22 September 1863, Boskovice – 24 October 1914, Opava 
Max Breda was an entrepreneur, businessman, and a co-founder of the company “Breda & Weinstein” in Opava.

Max Breda came from a large Israeli community in Boskovice. He first came to Opava in 1894 as a travelling merchant. He met David Weinstein, with whom he founded the public trading company Breda & Weinstein in 1898, in a synagogue. In 1910 he resigned from his position in the company due to his poor health, but he kept his share in the company for his sons and made it a condition that the surname Breda was kept in the company’s name. Breda’s business partner Weinstein remained the sole owner of the company.

 

Carl Weisshuhn

27 February 1837, Rybnik (Prussia) – 4  January 1919, Opava 
Carl Weisshuhn was an entrepreneur and founder and owner of paper mills in Žimrovice and Svoboda nad Úpou.

Carl Weisshuhn moved to Austrian Silesia with his brother Pavel after he had received general education and completed practical training in construction and compulsory military service. The brothers Weisshuhn rented a desolate mill near Hradec nad Moravicí and turned it into a profitable business. They soon added on a sawmill and began to trade in timber. Later on they started a construction business, building roads and railways in Silesia and Moravia. A particularly profitable part of the business was the production of railway sleepers. After ten years of successful entrepreneurship, the brothers decided that it was no longer possible to “live so far from civilization” and moved with their families to Opava where they became important members of the local Evangelical Church.

When he was 54, Carl Weisshuhn decided to expand his business and build a paper mill. In 1888–1891 he built a paper mill factory and raceway in Žimrovice near Opava. At first the paper mill produced wrapping paper and then expanded the production to include paper sacks, paper hoses, paper yarn rugs, etc. Paper was transported to Opava twice a week on horse-drawn wagons. After the construction of railway between Opava and Hradec nad Moravicí had been finished, the paper was taken to Hradec where it was loaded on the railway carriages. In 1914 Weisshuhn decided to build a narrow-gauge railway from the train station in Hradec to the paper mill in Žimrovice to facilitate the  transport of goods. He always used his profits to expand his business and he built another paper mill in Svoboda nad Úpou.
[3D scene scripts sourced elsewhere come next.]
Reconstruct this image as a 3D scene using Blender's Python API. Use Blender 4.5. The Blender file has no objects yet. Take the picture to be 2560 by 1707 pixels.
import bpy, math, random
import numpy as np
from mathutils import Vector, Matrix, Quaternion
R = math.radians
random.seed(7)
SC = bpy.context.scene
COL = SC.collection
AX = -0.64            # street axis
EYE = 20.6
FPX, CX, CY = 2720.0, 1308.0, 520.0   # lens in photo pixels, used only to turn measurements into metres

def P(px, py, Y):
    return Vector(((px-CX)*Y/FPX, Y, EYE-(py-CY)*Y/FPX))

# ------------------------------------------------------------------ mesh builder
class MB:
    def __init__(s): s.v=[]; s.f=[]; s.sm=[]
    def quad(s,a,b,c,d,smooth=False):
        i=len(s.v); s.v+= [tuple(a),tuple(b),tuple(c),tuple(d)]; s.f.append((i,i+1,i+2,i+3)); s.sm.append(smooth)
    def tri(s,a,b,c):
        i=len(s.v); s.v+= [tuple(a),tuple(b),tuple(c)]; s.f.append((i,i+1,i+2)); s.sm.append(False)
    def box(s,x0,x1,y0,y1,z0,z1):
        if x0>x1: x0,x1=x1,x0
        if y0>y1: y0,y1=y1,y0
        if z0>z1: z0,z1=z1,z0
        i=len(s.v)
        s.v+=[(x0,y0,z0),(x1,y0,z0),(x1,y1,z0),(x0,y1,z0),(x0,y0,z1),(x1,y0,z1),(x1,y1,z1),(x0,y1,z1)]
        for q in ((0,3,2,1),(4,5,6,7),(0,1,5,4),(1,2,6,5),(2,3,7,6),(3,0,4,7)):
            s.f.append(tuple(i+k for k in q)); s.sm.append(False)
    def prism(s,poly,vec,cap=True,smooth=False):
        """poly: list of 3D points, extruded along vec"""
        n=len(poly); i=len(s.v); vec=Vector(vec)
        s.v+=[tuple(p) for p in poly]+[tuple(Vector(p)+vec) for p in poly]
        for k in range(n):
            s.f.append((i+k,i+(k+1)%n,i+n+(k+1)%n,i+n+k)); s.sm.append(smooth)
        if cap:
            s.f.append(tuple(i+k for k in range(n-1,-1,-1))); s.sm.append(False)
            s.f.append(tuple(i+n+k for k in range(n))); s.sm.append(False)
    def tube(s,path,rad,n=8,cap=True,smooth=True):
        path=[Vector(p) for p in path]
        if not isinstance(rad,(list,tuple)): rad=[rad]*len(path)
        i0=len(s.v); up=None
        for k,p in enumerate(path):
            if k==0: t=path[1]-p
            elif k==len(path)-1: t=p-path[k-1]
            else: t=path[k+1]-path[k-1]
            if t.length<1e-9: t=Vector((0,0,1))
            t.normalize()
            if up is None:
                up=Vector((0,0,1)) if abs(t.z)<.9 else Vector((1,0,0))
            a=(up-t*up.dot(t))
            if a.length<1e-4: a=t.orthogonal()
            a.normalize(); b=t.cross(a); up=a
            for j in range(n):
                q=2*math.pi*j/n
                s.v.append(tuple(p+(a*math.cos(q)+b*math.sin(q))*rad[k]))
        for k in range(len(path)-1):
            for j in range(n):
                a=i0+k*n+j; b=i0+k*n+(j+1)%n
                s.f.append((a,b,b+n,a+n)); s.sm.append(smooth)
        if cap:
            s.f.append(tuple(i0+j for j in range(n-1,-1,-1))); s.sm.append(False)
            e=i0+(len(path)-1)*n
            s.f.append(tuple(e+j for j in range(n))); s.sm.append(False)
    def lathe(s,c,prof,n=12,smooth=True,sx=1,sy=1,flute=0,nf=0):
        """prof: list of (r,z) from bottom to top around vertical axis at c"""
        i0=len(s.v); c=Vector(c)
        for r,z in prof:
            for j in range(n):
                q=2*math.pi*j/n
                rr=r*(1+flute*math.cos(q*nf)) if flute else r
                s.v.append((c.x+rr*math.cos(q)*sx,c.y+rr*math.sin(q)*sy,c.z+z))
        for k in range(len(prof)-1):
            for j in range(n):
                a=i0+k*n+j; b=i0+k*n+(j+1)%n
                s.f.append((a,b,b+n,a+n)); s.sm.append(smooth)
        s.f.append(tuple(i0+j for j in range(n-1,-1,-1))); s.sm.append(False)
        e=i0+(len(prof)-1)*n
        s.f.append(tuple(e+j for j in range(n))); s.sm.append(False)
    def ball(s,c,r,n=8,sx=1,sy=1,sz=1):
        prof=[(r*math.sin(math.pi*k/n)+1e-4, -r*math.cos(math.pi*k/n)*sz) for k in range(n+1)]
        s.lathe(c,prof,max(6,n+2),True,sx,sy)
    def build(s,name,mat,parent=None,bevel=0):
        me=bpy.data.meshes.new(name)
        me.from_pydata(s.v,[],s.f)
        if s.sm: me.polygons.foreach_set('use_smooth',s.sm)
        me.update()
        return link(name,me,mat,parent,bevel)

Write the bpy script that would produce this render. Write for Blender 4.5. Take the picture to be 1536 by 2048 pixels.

Weisshuhn was a great fan of technical progress – he was the first person in the Opava Region to own a car. We can learn about Weisshuhn’s remarkable life in books written by his granddaughter and well-known writer Joy Adamson.

 

Kašpar Melichar Baltazar Fiedor (Fídor)

5 January 1811, Ostrava – 16 December 1879, Opava 
Kašpar Fiedor was an entrepreneur, draper, wafer maker, and founder of the company Fídor, today called Opavia.

It was Fiedor’s wife Amálie who came up with the idea to start making wafers. She wanted to improve the family’s financial situation as her husband’s draper’s trade was struggling. In 1840 Amálie started to bake Carlsbad wafers in iron tongs over open fire and sell them to promenading Opavians in the city park. Amálie did not invent the recipe, she presumably used an old family recipe. This is probably why her son Theodor listed the year 1830 as the date when Fídor was founded. Kašpar Fiedor soon left the draper’s trade to become a full-time wafer maker. After Kašpar’s death, his son Theodor took over the family business. He carried on the family tradition of wafer-making and expanded the business by founding a wafer factory . After Theodor’s premature death, his widowed wife Marie not only took care of their three small children on her own, but also took over the family business. A competent and prudent entrepreneur, Marie invested into large-capacity machines, introduced new products, and expanded the market area. Demand soon exceeded supply and the company moved to larger premises in Olomoucká Street. In 1997 the whole Opavia production moved from Opava to nearby Vávrovice, where it is still based today.